Supporters and negotiators filled a room in the University Capitol Center Thursday night for an hourlong presentation that opened bargaining for the union’s ninth, two-year contract.

“Every two years, when we go into contract negotiation, we’re proposing new things that our graduate employees’ bargaining unit says they want, what we need to have,” COGS President Jason Whisler said.

Christopher Pickett, a graduate teaching assistant and the art and art history steward for COGS, highlighted the problems of being required to pay back mandatory fees. With their current salaries, some graduate employees are living below the estimated $24,000 per year cost of living in the state of Iowa, Pickett said.

“Grad workers are being asked, essentially, to take out more loans, to take on more jobs, and put extraordinary financial burdens on our partners in order to live and in order to work for the University of Iowa,” he said during the presentation.

COGS officials said some of their proposal focuses on a 5 percent increase in wages, lowering the cost of health insurance for graduate employees with families, reimbursement of fees, and extending full tuition scholarships to teaching and research assistants in any college.

Currently, full tuition scholarships cover students at the College of Liberal Arts and Sciences rate, though other UI colleges may have higher tuition rates.   

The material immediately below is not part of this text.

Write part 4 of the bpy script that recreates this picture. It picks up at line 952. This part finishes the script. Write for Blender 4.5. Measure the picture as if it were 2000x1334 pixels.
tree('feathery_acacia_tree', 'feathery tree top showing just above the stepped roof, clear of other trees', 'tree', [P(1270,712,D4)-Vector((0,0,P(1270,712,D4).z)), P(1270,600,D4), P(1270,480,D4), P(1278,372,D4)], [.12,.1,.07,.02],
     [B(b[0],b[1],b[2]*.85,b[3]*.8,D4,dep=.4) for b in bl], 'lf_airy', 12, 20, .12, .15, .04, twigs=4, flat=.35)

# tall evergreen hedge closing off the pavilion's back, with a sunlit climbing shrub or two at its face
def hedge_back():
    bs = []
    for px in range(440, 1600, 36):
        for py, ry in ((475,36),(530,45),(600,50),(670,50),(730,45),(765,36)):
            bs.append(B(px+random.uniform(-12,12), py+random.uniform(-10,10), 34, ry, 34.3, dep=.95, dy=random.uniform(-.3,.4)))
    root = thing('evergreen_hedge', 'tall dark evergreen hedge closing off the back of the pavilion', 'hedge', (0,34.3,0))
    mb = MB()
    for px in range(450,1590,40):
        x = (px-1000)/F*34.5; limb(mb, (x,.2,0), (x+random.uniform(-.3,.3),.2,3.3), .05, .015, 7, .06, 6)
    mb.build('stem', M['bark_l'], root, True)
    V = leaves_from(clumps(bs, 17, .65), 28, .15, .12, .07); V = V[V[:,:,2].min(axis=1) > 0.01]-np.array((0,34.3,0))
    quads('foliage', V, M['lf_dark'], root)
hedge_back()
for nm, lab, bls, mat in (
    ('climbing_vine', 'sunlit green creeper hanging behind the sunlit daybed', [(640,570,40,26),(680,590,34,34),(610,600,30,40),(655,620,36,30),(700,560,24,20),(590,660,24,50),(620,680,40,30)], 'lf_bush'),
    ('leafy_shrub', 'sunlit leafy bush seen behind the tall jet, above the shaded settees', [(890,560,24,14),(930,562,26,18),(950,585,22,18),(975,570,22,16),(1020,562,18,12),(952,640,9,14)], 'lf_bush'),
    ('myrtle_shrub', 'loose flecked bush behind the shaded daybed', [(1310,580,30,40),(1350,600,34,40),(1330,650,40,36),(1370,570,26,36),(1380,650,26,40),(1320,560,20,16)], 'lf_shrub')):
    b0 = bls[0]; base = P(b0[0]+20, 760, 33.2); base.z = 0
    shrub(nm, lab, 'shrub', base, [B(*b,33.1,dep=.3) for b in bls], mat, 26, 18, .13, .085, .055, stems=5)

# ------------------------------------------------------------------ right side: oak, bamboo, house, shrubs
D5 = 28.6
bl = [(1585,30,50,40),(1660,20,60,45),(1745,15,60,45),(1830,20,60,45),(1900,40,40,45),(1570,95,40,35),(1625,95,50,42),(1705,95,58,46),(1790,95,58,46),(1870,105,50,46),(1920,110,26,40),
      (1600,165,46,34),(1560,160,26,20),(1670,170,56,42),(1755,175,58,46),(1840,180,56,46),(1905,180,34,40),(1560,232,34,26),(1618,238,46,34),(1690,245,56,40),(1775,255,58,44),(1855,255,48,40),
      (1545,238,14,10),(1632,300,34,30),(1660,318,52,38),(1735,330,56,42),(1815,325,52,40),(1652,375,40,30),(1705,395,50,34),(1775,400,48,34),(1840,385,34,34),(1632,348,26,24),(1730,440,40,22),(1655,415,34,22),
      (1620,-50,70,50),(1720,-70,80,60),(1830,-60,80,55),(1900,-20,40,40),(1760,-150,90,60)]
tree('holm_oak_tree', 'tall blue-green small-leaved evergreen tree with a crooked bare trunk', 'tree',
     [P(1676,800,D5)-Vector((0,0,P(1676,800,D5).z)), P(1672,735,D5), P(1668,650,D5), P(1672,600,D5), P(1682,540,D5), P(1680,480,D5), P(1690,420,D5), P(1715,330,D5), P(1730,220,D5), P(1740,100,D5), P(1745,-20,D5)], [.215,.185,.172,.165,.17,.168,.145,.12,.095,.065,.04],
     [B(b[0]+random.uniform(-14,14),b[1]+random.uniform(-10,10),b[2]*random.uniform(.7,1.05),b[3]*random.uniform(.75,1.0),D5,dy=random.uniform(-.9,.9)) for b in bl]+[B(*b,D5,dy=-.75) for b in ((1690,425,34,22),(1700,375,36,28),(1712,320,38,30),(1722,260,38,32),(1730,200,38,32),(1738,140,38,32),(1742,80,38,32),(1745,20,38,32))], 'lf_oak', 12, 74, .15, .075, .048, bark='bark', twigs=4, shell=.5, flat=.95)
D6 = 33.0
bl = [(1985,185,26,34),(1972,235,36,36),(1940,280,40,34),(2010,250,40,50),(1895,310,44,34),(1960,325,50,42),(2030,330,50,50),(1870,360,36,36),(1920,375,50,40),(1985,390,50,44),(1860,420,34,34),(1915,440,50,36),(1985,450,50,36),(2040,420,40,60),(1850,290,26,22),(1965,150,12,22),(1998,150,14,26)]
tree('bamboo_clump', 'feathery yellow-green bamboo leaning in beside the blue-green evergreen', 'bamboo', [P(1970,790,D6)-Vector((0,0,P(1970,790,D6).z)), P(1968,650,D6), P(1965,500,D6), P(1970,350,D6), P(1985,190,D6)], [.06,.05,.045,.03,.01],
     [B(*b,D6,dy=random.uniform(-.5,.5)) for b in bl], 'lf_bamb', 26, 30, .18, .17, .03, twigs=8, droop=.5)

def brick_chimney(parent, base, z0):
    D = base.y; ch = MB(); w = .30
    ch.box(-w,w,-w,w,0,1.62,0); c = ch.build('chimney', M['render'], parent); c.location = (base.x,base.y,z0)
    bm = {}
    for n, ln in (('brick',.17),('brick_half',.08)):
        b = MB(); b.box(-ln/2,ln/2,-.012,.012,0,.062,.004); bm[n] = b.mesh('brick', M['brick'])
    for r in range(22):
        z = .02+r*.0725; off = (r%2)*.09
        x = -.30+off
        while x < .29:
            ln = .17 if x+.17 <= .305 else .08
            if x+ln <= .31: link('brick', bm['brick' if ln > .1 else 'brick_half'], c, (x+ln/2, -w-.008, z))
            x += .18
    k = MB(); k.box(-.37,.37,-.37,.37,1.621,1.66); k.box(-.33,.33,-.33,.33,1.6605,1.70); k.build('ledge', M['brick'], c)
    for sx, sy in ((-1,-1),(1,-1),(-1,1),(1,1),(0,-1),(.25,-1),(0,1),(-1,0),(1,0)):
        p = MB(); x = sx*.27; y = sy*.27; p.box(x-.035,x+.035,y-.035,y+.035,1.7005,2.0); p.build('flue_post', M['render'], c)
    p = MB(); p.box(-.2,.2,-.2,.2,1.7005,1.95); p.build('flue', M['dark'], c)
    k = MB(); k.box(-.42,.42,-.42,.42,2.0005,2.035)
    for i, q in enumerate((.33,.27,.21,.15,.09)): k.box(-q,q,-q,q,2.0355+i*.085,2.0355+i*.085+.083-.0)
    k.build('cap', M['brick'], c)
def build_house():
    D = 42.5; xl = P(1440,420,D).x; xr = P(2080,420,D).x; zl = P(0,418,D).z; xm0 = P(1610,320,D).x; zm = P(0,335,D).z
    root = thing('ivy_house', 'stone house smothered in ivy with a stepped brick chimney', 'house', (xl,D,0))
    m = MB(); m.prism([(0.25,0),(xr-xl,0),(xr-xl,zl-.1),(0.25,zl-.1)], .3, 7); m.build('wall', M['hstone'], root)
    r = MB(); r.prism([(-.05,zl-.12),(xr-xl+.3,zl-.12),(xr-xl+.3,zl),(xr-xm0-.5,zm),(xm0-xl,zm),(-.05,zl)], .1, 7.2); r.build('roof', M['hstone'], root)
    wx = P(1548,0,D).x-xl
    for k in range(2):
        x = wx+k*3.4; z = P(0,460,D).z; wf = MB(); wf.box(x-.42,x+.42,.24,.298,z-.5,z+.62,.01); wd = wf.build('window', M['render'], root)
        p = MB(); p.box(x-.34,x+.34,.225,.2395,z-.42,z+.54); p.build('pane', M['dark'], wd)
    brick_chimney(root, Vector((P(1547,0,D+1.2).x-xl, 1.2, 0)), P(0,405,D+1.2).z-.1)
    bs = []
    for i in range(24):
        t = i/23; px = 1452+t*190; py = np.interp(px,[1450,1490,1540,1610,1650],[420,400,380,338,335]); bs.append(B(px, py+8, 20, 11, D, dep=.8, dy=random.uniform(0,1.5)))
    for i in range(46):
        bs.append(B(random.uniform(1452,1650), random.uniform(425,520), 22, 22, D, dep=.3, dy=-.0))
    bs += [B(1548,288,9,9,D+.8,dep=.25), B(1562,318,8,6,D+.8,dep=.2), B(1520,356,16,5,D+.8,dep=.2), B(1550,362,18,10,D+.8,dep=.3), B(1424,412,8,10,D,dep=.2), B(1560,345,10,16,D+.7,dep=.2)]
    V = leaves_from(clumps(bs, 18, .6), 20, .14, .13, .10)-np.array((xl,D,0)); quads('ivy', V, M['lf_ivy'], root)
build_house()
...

“That 100 percent tuition isn’t to all of the colleges,” Whisler said. “We have a lot more members now in the College of Education because they are upset that they are paying thousands of dollars a year in tuition above the CLAS level.”

Sarah Eikleberry, a graduate teaching assistant and green area chief steward for COGS, felt the presentation went well.

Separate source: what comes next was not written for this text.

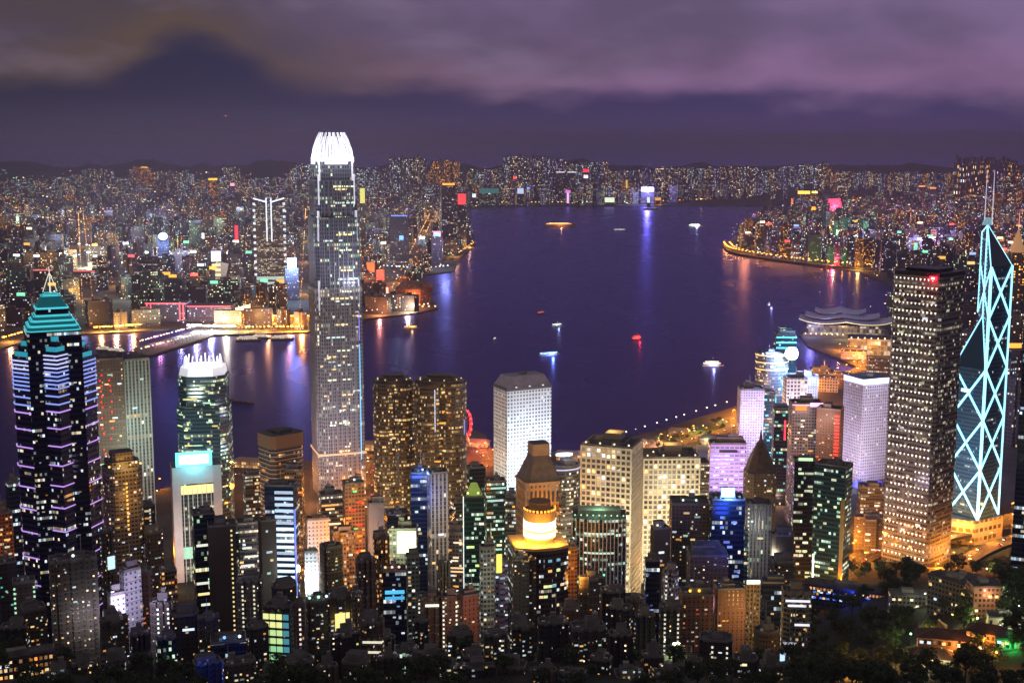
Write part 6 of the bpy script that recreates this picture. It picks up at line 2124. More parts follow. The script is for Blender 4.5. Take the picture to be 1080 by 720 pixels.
neon_block(153, 195, 320, 2860, 'harbour building outlined in red-pink neon on the far pier', (255, 110, 120, 1.1), cols=2)
neon_block(197, 243, 323, 2860, 'long harbour building with one red neon roof line', (255, 90, 110, 1.0), cols=0)
neon_block(14, 64, 285, 3700, 'long low building with a red neon roof line at the western far shore', (255, 120, 125, 1.2), 'dim', 0, 40)
neon_block(75, 100, 286, 3700, 'shorter low building with a red neon roof line beside the long one', (255, 110, 120, 1.1), 'dim', 0, 40)
t, w_, h = neon_block(248, 326, 333, 2860, 'broad waterfront building washed in amber light left of the tallest tower', (255, 190, 110, 1.0), 'amber', 0, 80)
sg = MB().box(-16, 16, -1, 1, 0, 8).build('slanted_sign', glow(255, 232, 195, 2.2), t, (-w_ * .38, -3, h + 14)); sg.rotation_euler.y = R(-14)
MB().box(-9, 9, -1, 1, -6, 20).build('lit_panel', glow(250, 235, 110, 1.5), t, (-w_ * .5 - 4, -3, h - 8))
for i in range(4):
    lamp((-w_ * .4 + i * w_ * .27, -30, 14), 260000, rgb(255, 175, 80), 4, t)
for i in range(5):
    MB().box(-5, 5, -1, 1, 0, 14).build('lit_panel', glow(*[(255, 180, 70, 1.4), (215, 235, 200, 1.0), (255, 205, 120, 1.6)][i % 3]), t, (-w_ * .35 + i * w_ * .17, -2, h * .15))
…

“I think our proposal is fair and well justified,” she said. “I’m confident that the bargaining team for the Board of Regents will make movements towards many of our proposals, if not accept them fully because its always to the institution advantage to increase the working conditions and general welfare of its employees.”

Graduate Sara Shreve agrees that COGS put forth a strong argument.

“I think they made really great cases,” she said. “[The regents] will have to come up with something very solid to back up their position as well.”

The regents will respond with their proposal on Nov. 15.

Tim Cook, the regents’ policy and operations officer and associate counsel, looks forward to starting the bargaining process.

“We’ll go back and review it, and we’ll have our initial proposal in two weeks,” he said. “The relationship has been great; we anticipate reaching another voluntary agreement.”